しかし、過度のスキャンダル報道で政治家を辞任に追い込むことができる力を持つ新聞、特にタブロイド紙だが、政治家はいつも犠牲者ではなく、自分たちの目的を果たすー政策を浸透させたい、ある噂を流したい、政敵を倒したい、自分たちの宣伝をしたい、特定のターゲットの人々の得票率をあげたいーために、露骨に新聞を利用する。
つまり、新聞が、宣伝紙、機関紙になる。
政権側と「いい関係」を築けば、もっと情報がもらえる、もっとスクープのネタがもらえる・・・。スクープが欲しかったら、発行部数を増やしたかったら、政治家といい関係を持っていることは利点なのだ。
イギリスの読者は、すべてを「承知の上で」新聞を読む。宣伝紙、機関紙になっていることを、承知の上で読む。
しかし、それにしても、露骨だ。「票が欲しい政治家」と「部数を増やしたい新聞側」が、お金のために結びつく、という構図だ。ジャーナリズムがどうあるべきか?などという議論は吹っ飛んでしまう。
そんな例は限りないが、今日も1つ目撃した。
タブロイド紙の1つデイリーミラー。この新聞も徹底したイラク戦争反対の態度を長らく取り続けてきた。しかし、発行部数は減少の一途をたどっていた。イラクのアブグレーブ刑務所で、米軍によるイラク人への虐待事件が起きたが、まもなくして、イギリス兵も同様のことをしていたのではないか?という疑惑がおきた。
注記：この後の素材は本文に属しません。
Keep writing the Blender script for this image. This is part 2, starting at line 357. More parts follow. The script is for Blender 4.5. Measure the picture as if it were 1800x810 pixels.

「イギリス兵はこんなことをしていた!」という記事を出したのがデイリーミラーだった。イギリス兵の一人が、頭に頭巾をかぶったイラク人に、尿をひっかけている衝撃的な写真が1面に載った。実はこの写真はやらせだった。
この事件の責任をとるため、編集長のピアス・モーガン氏は解雇された。(最近出した自著の中で、戦争前後から、ブレア首相と個人的にも親しかったことを暴露した。相手を批判しながらも、実は同じグループの中での一種の遊びだったのだと分かる瞬間だった。)
本日付のデイリーミラーの1面は、ブレア首相の手書きの手紙の文面だった。中をめくると、ミラーの読者に向けての5ページにわたる手紙になっており、労働党に投票してほしい、というもの。「ミラーの読者へ。みなさんとみなさんの家族のサポートと決意のおかげで、1997年、18年間にわたる保守党政権が終わり、労働党が政権を取ることができました・・・」と語りかけている。300語以内で、ブレア氏に手紙を書こう!というコラムもついている。
反ブレア政権という編集方針は、もう終わったというメッセージのように見える。ミラー独自の信条などは、全くないといっていいだろう。今手を結んだ方がお互いに利点があるからそうしたのだろう。
例えばデイリーミラーのような媒体を、「新聞」と読んでいいのだろうかと疑問が湧く。
高級紙はこれほど露骨ではないが、「中立」であることを目指さないイギリスの新聞では、自分で情報を判断することが非常に重要となる。
それにしても、いくら新聞が宣伝紙となることがあると、「承知していても」、突然新聞のスタンスが正反対に変わり、明らかにそれが発行部数拡大のためのなりふり構わない行動であることが見えたとき、一体、お金を出してこんな新聞を買う必要はあるのだろうか?と思う。
最終的に、馬鹿にされているのは読者だと思ってしまう。